Given exercise:
Transcribe the records below exactly, from their first line through the line containing "scene.camera = cam". Omit every line after it.

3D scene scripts

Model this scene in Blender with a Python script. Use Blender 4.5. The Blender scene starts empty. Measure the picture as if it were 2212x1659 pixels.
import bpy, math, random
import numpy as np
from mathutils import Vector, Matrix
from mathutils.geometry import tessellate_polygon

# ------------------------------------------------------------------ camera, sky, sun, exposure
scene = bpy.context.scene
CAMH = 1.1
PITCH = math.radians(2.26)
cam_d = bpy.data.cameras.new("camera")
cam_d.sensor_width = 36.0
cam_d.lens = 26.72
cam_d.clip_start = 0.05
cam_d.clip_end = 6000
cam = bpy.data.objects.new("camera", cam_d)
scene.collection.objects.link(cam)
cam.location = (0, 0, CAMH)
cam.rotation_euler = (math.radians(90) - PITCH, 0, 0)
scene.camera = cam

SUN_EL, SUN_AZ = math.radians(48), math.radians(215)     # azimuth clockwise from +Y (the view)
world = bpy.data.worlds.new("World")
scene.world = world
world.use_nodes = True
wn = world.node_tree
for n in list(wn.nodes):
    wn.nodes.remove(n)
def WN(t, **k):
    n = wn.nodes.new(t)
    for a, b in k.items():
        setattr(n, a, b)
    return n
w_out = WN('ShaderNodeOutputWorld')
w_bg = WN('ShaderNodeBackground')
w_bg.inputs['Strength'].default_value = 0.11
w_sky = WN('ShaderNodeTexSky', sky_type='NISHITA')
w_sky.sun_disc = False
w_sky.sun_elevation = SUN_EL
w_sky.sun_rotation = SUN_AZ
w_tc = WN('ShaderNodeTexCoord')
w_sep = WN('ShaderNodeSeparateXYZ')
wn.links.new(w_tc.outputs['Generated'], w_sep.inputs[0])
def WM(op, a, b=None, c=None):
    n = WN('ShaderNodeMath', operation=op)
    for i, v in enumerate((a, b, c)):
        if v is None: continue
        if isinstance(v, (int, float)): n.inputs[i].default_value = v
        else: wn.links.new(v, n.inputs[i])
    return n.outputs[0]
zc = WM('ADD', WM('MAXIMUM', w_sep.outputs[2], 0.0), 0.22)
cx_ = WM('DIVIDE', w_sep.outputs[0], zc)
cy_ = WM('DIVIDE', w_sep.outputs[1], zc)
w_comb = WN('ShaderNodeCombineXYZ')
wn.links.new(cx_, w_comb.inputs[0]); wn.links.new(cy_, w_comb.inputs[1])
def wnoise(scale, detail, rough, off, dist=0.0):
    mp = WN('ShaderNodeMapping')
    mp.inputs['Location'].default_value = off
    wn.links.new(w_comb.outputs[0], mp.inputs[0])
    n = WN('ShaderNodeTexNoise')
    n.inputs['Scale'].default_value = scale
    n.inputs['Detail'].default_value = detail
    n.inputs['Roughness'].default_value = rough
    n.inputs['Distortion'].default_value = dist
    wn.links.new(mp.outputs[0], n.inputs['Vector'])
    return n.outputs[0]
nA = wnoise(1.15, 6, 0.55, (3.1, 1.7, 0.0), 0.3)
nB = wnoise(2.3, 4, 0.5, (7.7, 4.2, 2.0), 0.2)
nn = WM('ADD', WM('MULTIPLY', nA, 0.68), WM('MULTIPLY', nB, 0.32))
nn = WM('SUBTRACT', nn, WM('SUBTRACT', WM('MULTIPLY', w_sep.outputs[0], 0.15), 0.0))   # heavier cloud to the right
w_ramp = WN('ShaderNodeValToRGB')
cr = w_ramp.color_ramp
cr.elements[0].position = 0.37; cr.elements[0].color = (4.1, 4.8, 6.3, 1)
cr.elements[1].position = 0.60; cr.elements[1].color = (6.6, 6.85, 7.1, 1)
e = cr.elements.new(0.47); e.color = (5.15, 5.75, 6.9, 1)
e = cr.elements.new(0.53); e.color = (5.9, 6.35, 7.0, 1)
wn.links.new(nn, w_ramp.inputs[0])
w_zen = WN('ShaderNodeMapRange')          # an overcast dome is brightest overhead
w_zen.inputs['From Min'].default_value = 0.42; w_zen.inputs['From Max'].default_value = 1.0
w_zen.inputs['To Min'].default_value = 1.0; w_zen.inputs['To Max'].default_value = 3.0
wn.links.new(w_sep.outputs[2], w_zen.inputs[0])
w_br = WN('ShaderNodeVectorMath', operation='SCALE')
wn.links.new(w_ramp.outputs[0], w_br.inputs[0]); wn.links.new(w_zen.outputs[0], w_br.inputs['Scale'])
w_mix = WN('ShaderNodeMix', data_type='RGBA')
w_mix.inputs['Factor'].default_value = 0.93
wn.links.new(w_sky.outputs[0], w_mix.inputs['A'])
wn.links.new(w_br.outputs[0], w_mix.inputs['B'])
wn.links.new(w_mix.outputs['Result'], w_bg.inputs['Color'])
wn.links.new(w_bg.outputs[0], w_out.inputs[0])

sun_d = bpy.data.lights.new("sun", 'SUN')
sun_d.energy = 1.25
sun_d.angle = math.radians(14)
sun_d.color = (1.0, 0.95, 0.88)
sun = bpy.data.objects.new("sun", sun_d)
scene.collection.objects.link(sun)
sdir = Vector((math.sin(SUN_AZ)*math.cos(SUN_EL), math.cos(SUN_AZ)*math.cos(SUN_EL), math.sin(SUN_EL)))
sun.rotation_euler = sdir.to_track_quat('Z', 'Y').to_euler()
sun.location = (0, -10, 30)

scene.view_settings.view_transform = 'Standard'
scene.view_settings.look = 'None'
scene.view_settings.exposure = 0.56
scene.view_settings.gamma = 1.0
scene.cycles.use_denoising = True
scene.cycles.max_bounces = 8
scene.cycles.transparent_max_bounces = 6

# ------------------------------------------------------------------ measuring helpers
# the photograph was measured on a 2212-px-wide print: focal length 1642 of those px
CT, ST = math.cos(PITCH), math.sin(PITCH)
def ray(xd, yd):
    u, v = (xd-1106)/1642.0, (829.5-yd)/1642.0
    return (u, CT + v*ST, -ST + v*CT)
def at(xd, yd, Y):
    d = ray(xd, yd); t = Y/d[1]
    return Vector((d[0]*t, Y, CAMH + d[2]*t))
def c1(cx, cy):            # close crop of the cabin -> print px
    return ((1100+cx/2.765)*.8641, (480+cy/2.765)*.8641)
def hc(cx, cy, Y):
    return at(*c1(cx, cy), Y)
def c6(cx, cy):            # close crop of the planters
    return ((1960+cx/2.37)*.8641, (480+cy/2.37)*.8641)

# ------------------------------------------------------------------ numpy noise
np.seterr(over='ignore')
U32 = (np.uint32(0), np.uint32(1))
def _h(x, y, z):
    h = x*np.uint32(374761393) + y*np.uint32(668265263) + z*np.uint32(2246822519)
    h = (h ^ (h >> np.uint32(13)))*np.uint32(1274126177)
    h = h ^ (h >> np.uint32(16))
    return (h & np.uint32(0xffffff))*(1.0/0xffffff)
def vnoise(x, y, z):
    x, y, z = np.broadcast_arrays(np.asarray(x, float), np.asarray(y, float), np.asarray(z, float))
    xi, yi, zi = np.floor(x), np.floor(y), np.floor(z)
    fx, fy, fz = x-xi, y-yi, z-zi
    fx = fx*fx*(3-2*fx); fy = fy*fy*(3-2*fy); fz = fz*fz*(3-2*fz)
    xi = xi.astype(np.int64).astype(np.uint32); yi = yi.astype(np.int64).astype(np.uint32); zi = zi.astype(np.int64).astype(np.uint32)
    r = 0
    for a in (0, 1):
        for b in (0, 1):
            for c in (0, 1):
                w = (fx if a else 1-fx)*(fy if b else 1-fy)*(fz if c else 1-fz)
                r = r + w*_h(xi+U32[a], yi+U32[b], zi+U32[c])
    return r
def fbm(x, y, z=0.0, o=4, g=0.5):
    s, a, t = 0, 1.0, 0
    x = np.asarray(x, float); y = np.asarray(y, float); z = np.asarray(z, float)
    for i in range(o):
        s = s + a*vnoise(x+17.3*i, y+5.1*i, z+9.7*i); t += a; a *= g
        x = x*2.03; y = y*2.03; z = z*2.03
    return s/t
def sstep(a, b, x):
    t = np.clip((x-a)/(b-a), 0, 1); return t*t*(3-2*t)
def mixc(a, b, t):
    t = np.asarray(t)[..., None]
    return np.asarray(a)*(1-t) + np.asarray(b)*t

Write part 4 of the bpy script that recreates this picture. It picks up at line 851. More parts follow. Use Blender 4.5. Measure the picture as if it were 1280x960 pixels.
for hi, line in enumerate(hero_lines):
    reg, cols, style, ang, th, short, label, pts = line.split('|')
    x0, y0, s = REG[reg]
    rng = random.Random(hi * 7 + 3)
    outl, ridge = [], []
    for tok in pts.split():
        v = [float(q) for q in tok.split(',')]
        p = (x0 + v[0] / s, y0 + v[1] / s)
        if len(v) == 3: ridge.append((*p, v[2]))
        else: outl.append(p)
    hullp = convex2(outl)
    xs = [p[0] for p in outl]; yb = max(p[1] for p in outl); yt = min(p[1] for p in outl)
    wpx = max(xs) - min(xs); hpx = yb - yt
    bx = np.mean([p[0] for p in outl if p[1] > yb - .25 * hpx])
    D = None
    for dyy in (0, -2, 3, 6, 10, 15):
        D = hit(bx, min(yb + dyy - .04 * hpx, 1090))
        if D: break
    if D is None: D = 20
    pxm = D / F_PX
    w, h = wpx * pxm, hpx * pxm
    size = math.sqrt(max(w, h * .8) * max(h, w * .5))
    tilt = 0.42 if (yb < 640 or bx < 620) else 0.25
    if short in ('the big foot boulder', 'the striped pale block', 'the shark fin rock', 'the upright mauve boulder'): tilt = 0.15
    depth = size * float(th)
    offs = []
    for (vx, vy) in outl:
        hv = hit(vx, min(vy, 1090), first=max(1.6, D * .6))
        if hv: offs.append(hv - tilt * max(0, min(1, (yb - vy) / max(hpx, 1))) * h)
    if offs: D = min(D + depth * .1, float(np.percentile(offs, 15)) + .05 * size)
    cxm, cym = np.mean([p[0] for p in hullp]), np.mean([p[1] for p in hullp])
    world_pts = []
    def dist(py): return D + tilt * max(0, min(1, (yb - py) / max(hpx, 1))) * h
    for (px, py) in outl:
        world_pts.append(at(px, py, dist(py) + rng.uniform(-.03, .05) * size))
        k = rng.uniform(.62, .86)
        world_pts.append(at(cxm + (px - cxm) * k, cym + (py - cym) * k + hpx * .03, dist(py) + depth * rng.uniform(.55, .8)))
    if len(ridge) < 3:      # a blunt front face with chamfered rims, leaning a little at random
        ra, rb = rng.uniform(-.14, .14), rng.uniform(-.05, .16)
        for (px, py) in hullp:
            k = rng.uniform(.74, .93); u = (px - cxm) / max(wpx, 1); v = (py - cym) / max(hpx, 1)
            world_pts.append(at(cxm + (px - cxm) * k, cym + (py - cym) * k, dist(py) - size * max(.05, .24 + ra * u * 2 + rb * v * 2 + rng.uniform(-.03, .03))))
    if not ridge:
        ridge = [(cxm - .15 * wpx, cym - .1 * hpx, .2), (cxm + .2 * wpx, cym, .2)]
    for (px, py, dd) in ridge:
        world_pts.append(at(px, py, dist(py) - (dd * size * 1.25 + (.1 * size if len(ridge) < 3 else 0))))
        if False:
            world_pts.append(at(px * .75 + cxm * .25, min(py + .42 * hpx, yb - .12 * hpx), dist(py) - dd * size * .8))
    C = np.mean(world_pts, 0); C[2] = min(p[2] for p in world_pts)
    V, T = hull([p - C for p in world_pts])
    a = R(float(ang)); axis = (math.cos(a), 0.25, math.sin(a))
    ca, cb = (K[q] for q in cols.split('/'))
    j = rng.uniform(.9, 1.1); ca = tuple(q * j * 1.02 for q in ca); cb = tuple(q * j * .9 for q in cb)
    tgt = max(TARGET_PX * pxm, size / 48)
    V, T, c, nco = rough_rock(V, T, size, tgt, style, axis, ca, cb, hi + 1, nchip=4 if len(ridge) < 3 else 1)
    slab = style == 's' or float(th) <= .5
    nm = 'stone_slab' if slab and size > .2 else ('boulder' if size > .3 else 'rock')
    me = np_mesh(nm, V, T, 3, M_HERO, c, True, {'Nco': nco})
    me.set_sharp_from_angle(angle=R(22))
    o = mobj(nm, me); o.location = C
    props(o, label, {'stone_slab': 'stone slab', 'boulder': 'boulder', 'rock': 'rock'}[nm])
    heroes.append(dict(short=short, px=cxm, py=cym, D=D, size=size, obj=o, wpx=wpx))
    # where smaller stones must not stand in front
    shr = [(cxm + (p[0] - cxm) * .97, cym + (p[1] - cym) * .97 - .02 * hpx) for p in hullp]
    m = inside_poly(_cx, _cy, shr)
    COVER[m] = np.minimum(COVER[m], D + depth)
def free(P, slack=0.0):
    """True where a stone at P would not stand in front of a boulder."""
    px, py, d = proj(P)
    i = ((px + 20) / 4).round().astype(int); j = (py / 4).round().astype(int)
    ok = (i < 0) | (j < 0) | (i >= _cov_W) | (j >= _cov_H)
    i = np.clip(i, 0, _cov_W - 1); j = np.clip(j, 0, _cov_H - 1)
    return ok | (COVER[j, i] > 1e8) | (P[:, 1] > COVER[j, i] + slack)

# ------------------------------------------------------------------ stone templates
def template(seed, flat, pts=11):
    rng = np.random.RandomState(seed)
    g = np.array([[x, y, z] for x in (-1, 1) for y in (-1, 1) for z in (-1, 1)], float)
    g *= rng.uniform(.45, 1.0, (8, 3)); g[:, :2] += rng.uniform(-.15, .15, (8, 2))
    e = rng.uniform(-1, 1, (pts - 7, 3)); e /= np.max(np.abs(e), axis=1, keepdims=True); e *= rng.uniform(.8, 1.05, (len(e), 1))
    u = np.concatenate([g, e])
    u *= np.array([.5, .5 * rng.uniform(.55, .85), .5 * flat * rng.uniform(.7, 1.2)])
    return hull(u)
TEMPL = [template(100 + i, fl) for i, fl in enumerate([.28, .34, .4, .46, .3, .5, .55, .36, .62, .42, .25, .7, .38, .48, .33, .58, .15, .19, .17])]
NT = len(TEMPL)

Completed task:
Model this scene in Blender with a Python script. Use Blender 4.5. The Blender scene starts empty. Measure the picture as if it were 2212x1659 pixels.
import bpy, math, random
import numpy as np
from mathutils import Vector, Matrix
from mathutils.geometry import tessellate_polygon

# ------------------------------------------------------------------ camera, sky, sun, exposure
scene = bpy.context.scene
CAMH = 1.1
PITCH = math.radians(2.26)
cam_d = bpy.data.cameras.new("camera")
cam_d.sensor_width = 36.0
cam_d.lens = 26.72
cam_d.clip_start = 0.05
cam_d.clip_end = 6000
cam = bpy.data.objects.new("camera", cam_d)
scene.collection.objects.link(cam)
cam.location = (0, 0, CAMH)
cam.rotation_euler = (math.radians(90) - PITCH, 0, 0)
scene.camera = cam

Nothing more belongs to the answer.